How many students does it take to pass a test?
Duke University’s Fuqua School of Business has begun investigating 34 students after they collaborated on a take-home exam. Students are facing severe punishment, such as expulsion.
The test was a take-home, open-book exam assigned in March. The professor of the undisclosed class reported the incident after he noticed similarities in students’ tests. According to the administration, the students violated the honor code of the business school.
The administration’s response is justified; they trusted their students to have enough integrity to not cheat in such an informal situation. However, it is naive to expect that competitive graduate students will resign to attacking an exam on their own when there is no fear of repercussions.
But assigning take-home exams and trying to stop student discussion of test material is a wildly unrealistic goal.
The school officials are living in a dream world if they believe that students won’t do anything to get ahead. It’s a student-eat-student world out there, and all too often students choose good grades over honor.
This so-called collaboration is cheating.

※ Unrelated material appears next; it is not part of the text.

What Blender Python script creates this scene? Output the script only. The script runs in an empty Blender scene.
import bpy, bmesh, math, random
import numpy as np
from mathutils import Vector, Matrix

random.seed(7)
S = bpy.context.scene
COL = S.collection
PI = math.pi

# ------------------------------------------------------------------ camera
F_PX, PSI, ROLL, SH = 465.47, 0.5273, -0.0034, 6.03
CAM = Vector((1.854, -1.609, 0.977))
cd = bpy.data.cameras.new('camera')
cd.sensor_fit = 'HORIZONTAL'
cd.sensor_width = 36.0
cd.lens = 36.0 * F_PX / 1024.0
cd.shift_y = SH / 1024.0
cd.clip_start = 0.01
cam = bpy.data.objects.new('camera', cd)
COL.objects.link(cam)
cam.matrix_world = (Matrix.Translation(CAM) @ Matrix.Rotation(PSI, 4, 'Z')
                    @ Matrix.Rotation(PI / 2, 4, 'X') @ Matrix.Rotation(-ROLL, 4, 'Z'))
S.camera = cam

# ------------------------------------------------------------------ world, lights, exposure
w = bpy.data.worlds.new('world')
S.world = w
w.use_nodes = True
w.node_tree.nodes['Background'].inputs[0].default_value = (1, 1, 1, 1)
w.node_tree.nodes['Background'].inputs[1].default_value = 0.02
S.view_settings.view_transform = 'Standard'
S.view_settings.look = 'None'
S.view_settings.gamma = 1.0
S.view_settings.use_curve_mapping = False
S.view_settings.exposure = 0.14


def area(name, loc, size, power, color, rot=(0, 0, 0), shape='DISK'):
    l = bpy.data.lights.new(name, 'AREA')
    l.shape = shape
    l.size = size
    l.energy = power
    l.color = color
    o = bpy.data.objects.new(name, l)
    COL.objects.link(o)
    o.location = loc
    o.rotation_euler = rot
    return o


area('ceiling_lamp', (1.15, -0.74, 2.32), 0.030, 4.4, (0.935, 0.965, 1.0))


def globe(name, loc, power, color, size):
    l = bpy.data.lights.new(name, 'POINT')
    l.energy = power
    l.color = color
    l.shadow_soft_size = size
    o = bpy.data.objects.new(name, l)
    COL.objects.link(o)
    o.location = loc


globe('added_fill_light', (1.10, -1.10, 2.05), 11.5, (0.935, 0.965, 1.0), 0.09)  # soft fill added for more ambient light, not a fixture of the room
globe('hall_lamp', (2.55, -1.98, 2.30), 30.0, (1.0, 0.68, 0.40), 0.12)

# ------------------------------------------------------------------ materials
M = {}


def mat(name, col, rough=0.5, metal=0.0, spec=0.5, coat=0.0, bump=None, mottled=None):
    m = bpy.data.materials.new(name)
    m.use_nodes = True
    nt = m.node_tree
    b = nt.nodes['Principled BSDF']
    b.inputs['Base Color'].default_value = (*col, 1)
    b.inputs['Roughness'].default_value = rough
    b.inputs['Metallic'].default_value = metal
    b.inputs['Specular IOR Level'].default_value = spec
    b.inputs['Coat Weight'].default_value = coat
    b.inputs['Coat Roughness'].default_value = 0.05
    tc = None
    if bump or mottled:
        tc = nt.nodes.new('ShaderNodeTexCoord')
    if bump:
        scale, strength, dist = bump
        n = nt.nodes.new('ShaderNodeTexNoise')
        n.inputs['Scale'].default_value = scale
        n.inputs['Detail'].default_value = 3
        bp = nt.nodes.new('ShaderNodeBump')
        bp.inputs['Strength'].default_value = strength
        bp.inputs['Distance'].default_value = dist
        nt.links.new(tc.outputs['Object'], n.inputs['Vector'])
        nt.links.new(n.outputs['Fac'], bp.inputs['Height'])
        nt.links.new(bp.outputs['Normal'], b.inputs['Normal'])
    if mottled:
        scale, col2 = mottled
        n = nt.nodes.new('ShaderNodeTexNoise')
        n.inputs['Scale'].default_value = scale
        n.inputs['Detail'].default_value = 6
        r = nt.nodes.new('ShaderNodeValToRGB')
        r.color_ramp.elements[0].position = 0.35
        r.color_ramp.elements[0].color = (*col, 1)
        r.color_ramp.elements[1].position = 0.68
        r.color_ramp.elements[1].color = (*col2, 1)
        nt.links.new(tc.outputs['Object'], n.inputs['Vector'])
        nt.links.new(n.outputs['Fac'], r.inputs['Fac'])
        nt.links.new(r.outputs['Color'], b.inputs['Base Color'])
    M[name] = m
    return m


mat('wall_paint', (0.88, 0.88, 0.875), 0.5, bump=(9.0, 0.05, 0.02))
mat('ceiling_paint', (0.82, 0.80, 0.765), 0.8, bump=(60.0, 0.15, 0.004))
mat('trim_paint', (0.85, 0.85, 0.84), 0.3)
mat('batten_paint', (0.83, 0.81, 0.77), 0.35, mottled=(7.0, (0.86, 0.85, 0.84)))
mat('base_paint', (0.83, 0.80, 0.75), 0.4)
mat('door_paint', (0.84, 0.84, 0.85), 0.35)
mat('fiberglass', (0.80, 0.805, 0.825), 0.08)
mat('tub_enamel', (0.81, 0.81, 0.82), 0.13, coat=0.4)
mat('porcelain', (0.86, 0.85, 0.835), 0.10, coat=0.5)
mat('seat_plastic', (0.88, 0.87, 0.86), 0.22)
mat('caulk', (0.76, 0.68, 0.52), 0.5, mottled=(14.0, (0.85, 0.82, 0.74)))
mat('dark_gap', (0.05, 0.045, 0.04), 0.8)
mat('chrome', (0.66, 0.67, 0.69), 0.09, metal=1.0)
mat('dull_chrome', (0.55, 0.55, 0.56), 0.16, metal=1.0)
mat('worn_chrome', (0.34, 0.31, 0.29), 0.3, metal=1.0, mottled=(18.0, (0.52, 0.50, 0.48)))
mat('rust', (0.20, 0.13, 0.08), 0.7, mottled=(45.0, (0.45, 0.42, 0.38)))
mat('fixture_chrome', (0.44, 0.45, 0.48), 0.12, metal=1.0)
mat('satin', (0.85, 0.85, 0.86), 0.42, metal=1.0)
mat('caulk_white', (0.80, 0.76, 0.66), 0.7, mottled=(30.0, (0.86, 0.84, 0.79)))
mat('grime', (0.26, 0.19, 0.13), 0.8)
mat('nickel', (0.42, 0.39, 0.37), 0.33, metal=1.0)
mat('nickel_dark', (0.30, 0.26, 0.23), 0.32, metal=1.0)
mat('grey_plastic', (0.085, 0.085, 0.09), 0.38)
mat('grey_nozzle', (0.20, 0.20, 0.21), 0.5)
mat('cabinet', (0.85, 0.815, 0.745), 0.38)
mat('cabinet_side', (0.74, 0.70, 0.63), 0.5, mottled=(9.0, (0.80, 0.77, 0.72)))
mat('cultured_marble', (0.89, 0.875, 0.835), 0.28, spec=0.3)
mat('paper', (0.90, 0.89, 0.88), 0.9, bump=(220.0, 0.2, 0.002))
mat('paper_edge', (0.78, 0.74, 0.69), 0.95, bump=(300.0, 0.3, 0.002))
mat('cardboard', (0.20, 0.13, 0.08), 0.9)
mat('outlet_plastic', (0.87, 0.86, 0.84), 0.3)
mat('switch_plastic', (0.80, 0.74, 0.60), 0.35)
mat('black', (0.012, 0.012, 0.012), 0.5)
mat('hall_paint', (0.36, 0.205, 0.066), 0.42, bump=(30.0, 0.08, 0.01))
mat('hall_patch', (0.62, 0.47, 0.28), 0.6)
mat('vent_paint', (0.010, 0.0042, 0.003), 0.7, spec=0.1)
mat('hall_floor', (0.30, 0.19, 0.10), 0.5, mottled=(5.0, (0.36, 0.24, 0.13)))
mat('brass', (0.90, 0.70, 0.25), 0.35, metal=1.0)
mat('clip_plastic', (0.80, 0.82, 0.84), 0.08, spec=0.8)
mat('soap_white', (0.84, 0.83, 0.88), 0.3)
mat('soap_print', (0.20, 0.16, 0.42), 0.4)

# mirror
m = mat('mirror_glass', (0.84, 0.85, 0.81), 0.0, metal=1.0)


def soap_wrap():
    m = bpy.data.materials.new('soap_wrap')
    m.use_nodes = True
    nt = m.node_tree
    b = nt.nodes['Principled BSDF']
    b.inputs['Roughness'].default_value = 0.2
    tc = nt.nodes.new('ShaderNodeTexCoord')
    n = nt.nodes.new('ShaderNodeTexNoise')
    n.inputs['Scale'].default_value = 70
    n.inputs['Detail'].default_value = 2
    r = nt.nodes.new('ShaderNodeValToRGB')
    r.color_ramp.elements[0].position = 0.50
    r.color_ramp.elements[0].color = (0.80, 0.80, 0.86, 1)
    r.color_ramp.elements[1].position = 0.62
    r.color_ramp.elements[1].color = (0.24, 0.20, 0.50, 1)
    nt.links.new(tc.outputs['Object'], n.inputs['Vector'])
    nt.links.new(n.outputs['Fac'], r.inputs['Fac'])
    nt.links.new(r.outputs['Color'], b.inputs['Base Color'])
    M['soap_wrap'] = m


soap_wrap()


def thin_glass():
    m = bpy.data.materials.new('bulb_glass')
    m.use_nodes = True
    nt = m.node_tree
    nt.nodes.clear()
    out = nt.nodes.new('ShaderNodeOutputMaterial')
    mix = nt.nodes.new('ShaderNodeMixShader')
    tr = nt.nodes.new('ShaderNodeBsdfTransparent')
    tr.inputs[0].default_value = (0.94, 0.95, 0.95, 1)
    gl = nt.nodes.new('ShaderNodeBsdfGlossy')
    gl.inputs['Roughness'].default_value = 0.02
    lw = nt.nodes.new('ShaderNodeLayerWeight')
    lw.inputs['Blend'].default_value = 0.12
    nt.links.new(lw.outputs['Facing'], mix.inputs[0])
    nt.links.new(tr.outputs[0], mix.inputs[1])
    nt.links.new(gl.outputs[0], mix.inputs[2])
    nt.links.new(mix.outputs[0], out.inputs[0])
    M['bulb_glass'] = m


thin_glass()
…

The students agreed prior to the exam to refrain from working on the test together.
“The university (system) rests on mutual trust between the school and the students,” UCLA associate English professor Lynn Batten said. “Dishonesty is dishonesty.”

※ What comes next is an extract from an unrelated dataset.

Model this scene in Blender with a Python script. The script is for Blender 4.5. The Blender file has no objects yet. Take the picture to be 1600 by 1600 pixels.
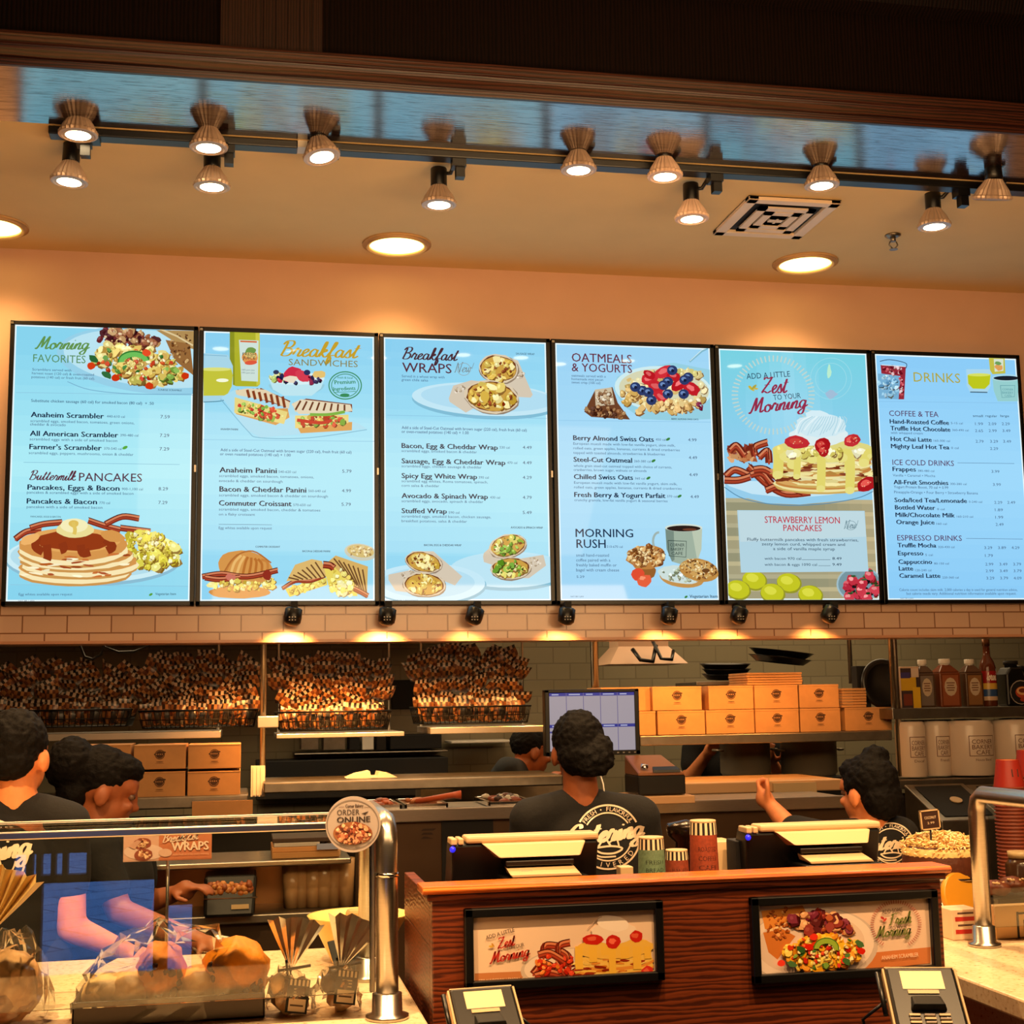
import bpy, math, random
from mathutils import Vector, Matrix, noise
from mathutils.bvhtree import BVHTree
random.seed(11)
SC = bpy.context.scene
COL = SC.collection
R = math.radians

# ------------------------------------------------------------------ camera
F = 2171.0; CAM = Vector((0, 0, 1.65))
YAW, PIT, ROL = 0.193604, 0.138157, -0.0164706
_cy, _sy, _cp, _sp = math.cos(YAW), math.sin(YAW), math.cos(PIT), math.sin(PIT)
FW = Vector((_sy * _cp, _cy * _cp, _sp)); _rt = Vector((_cy, -_sy, 0)); _up = _rt.cross(FW)
RT = _rt * math.cos(ROL) + _up * math.sin(ROL); UP = -_rt * math.sin(ROL) + _up * math.cos(ROL)
cam = bpy.data.objects.new('camera', bpy.data.cameras.new('camera')); COL.objects.link(cam)
cam.matrix_world = Matrix(((RT.x, UP.x, -FW.x, CAM.x), (RT.y, UP.y, -FW.y, CAM.y), (RT.z, UP.z, -FW.z, CAM.z), (0, 0, 0, 1)))
cam.data.sensor_width = 36; cam.data.lens = F / 1600 * 36; cam.data.clip_start = 0.05; cam.data.clip_end = 100
SC.camera = cam

# ------------------------------------------------------------------ view, world, lights
SC.view_settings.view_transform = 'Standard'; SC.view_settings.look = 'None'
SC.view_settings.exposure = 0.0; SC.view_settings.gamma = 1; SC.view_settings.use_curve_mapping = False
SC.cycles.max_bounces = 8; SC.cycles.sample_clamp_indirect = 4; SC.cycles.caustics_reflective = False; SC.cycles.caustics_refractive = False
wd = bpy.data.worlds.new('World'); SC.world = wd; wd.use_nodes = True
wd.node_tree.nodes['Background'].inputs[0].default_value = (0.20, 0.42, 1.0, 1)
wd.node_tree.nodes['Background'].inputs[1].default_value = 5.0
WARM = (1.0, 0.60, 0.27)
def light(name, kind, loc, power, color=WARM, aim=None, size=0.3, sizey=None, spot=90, blend=0.6):
    l = bpy.data.lights.new(name, kind); l.energy = power; l.color = color
    if kind == 'AREA':
        l.shape = 'RECTANGLE'; l.size = size; l.size_y = sizey or size
    else:
        l.shadow_soft_size = size
    if kind == 'SPOT':
        l.spot_size = R(spot); l.spot_blend = blend
    o = bpy.data.objects.new(name, l); COL.objects.link(o); o.location = loc
    if aim is not None:
        o.rotation_euler = (Vector(aim) - Vector(loc)).to_track_quat('-Z', 'Y').to_euler()
    return o
light('dining_room_ceiling_light', 'AREA', (1.0, 1.6, 3.3), 42, (1, .60, .28), (1.2, 4.2, 1.0), 3.5, 1.2)
for _x, _p in ((-0.9, 900), (0.7, 430), (1.7, 430), (2.9, 420)): light('added_front_spot', 'SPOT', (_x, 1.9, 4.4), _p, (1, .60, .27), (_x * .8 + .1, 3.5, 1.0), .06, spot=46, blend=.7)  # unseen spots added to brighten the podium and counter fronts
light('added_ceiling_fill', 'AREA', (1.3, 2.2, 2.3), 72, (1, .60, .27), (1.3, 4.0, 3.9), 3.0, 0.6)  # unseen upward fill lamp, added to brighten the ceiling
light('kitchen_ceiling_light', 'AREA', (0.3, 7.3, 2.75), 42, (1, .74, .42), (0.3, 7.3, 0), 2.2, 1.0)
light('kitchen_ceiling_light', 'AREA', (3.2, 7.3, 2.75), 26, (1, .72, .40), (3.2, 7.3, 0), 2.0, 1.0)

# ------------------------------------------------------------------ picking points
def ray(px, py): return FW + RT * ((px - 800) / F) + UP * ((800 - py) / F)
def P(px, py, Y):
    d = ray(px, py); return CAM + d * (Y / d.y)
def PZ(px, py, z):
    d = ray(px, py); return CAM + d * ((z - CAM.z) / d.z)

def lin(c):
    c = [x / 255.0 for x in c]
    return tuple(x / 12.92 if x <= 0.04045 else ((x + 0.055) / 1.055) ** 2.4 for x in c)

# ------------------------------------------------------------------ mesh builder
class MB:
    def __init__(s): s.v = []; s.f = []; s.c = []; s.s = []; s.col = (1, 1, 1); s.T = None
    def av(s, p):
        p = Vector(p)
        if s.T is not None: p = s.T @ p
        s.v.append(p); return len(s.v) - 1
    def af(s, ids, smooth=False): s.f.append(tuple(ids)); s.c.append(s.col); s.s.append(smooth)
    def poly(s, pts): s.af([s.av(p) for p in pts])
    def box(s, a, b):
        x0, y0, z0 = a; x1, y1, z1 = b
        i = [s.av(p) for p in ((x0, y0, z0), (x1, y0, z0), (x1, y1, z0), (x0, y1, z0), (x0, y0, z1), (x1, y0, z1), (x1, y1, z1), (x0, y1, z1))]
        for q in ((0, 3, 2, 1), (4, 5, 6, 7), (0, 1, 5, 4), (1, 2, 6, 5), (2, 3, 7, 6), (3, 0, 4, 7)): s.af([i[k] for k in q])
    def cbox(s, c, d): s.box([c[k] - d[k] / 2 for k in range(3)], [c[k] + d[k] / 2 for k in range(3)])
    def hexa(s, p):   # 8 points: bottom ring 0-3, top ring 4-7
        i = [s.av(q) for q in p]
        for q in ((0, 3, 2, 1), (4, 5, 6, 7), (0, 1, 5, 4), (1, 2, 6, 5), (2, 3, 7, 6), (3, 0, 4, 7)): s.af([i[k] for k in q])
    def prism(s, pts, ext):   # outline (3d points) swept by a vector
        e = Vector(ext); a = [s.av(p) for p in pts]; b = [s.av(Vector(p) + e) for p in pts]; n = len(pts)
        s.af(a[::-1]); s.af(b)
        for k in range(n): s.af((a[k], a[(k + 1) % n], b[(k + 1) % n], b[k]))
    def lathe(s, prof, o=(0, 0, 0), ax=(0, 0, 1), n=20, fins=0, cap=True, sq=1.0):
        q = Vector((0, 0, 1)).rotation_difference(Vector(ax)); o = Vector(o); rings = []
        for r, h in prof:
            ring = []
            for k in range(n):
                a = 2 * math.pi * k / n; rr = r * (1 - fins * (k % 2))
                ring.append(s.av(o + q @ Vector((rr * math.cos(a), rr * math.sin(a) * sq, h))))
            rings.append(ring)
        for a, b in zip(rings, rings[1:]):
            for k in range(n): s.af((a[k], a[(k + 1) % n], b[(k + 1) % n], b[k]), fins == 0)
        if cap: s.af(rings[0][::-1]); s.af(rings[-1])
    def cyl(s, a, b, r, r2=None, n=14):
        a = Vector(a); b = Vector(b); d = b - a
        s.lathe([(r, 0), (r if r2 is None else r2, d.length)], a, d, n)
    def tube(s, pts, r, n=8, closed=False):
        pts = [Vector(p) for p in pts]; rings = []; m = len(pts)
        for i, p in enumerate(pts):
            d = (pts[(i + 1) % m] - pts[i - 1]) if closed else (pts[min(i + 1, m - 1)] - pts[max(i - 1, 0)])
            d.normalize()
            if i == 0:
                u = d.cross(Vector((0, 0, 1)))
                if u.length < 1e-3: u = d.cross(Vector((0, 1, 0)))
            else: u = u - d * u.dot(d)
            u.normalize(); w = d.cross(u); rr = r[i] if isinstance(r, (list, tuple)) else r
            rings.append([s.av(p + (u * math.cos(2 * math.pi * k / n) + w * math.sin(2 * math.pi * k / n)) * rr) for k in range(n)])
        for i in range(m if closed else m - 1):
            a, b = rings[i], rings[(i + 1) % m]
            for k in range(n): s.af((a[k], b[k], b[(k + 1) % n], a[(k + 1) % n]), True)
        if not closed: s.af(rings[0]); s.af(rings[-1][::-1])
    def ell(s, c, r, n=14, m=9, jag=0.0, fr=1.5, seed=0):
        c = Vector(c); rings = []
        r = (r, r, r) if not hasattr(r, '__len__') else r
        for i in range(m + 1):
            th = math.pi * i / m; ring = []
            for k in range(n):
                d = Vector((math.sin(th) * math.cos(2 * math.pi * k / n), math.sin(th) * math.sin(2 * math.pi * k / n), -math.cos(th)))
                g = 1 + (jag * noise.noise(d * fr + Vector((seed * 7.1, 3.3, seed))) if jag else 0)
                ring.append(s.av((c.x + d.x * r[0] * g, c.y + d.y * r[1] * g, c.z + d.z * r[2] * g)))
            rings.append(ring)
        for a, b in zip(rings, rings[1:]):
            for k in range(n): s.af((a[k], a[(k + 1) % n], b[(k + 1) % n], b[k]), True)
    def caps(s, a, b, ra, rb, n=14):   # tapered capsule
        a = Vector(a); b = Vector(b); s.cyl(a, b, ra, rb, n); s.ell(a, ra, n, 8); s.ell(b, rb, n, 8)
    def mesh(s, name, off=Vector((0, 0, 0))):
        me = bpy.data.meshes.new(name)
        me.from_pydata([tuple(v - off) for v in s.v], [], s.f)
        ca = me.color_attributes.new('Col', 'FLOAT_COLOR', 'CORNER'); buf = []
        for f, c in zip(s.f, s.c): buf += list((c[0], c[1], c[2], 1.0)) * len(f)
        ca.data.foreach_set('color', buf)
        me.polygons.foreach_set('use_smooth', s.s); me.update(); return me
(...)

Counselors, teachers and parents couldn’t stress enough ““ especially in high school ““ that good grades are the only way to get ahead.
Getting into a good college requires an extraordinary GPA. Getting into graduate school means selling your soul for that astronomically high GPA. And performing well in graduate school means a good job waiting when you get out.
It’s all about the numbers, not about how much you have learned, improved or grown.
It’s a cynical way to look at it, but that is how our society works. We focus so much on the product the process comes second to all else.
As for the Duke students, even if they didn’t believe they were cheating, they still knew they were betraying their professor.
“I am well aware we live in a world of gray areas,” Batten said. “But I would argue that it is easy to know what is or isn’t cheating. The honor code needs to mean something.”
On the other hand, a professor shouldn’t have been so naive as to trust the students and open up the opportunity to cheat.
The professor could have easily administered his exam in class, in a restricted setting, and still have made it open-book.
There are those students who do have enough academic integrity to restrain themselves from this type of cheating.
However, a more restrictive testing situation would prevent these overly competitive students from even having that temptation.
We want to move the emphasis back to learning, but that’s hard to do when the whole academic experience revolves around getting the grade.
Thus, employing more restrictive testing situations is the only way to make sure students perform with the most integrity.
We are not all cheaters. But it is hard to decide at which point students can be trusted to not take advantage of the system.
“Ultimately, student honesty relies on students,” Batten said. “And the administration needs to take student dishonesty seriously.”
Ideally, we wouldn’t even care about grades and GPAs. However, the university, and society, depends on quantifiable gauges of skill because it is practical and can establish clear standards.
So when grades are so important, professors can’t expect students to not take advantage of the system. At the same time, students need to practice the integrity that they will employ in the post-college world.
And, hopefully, at least one of these students will have a tougher time doing that when they don’t have 34 other people helping them out.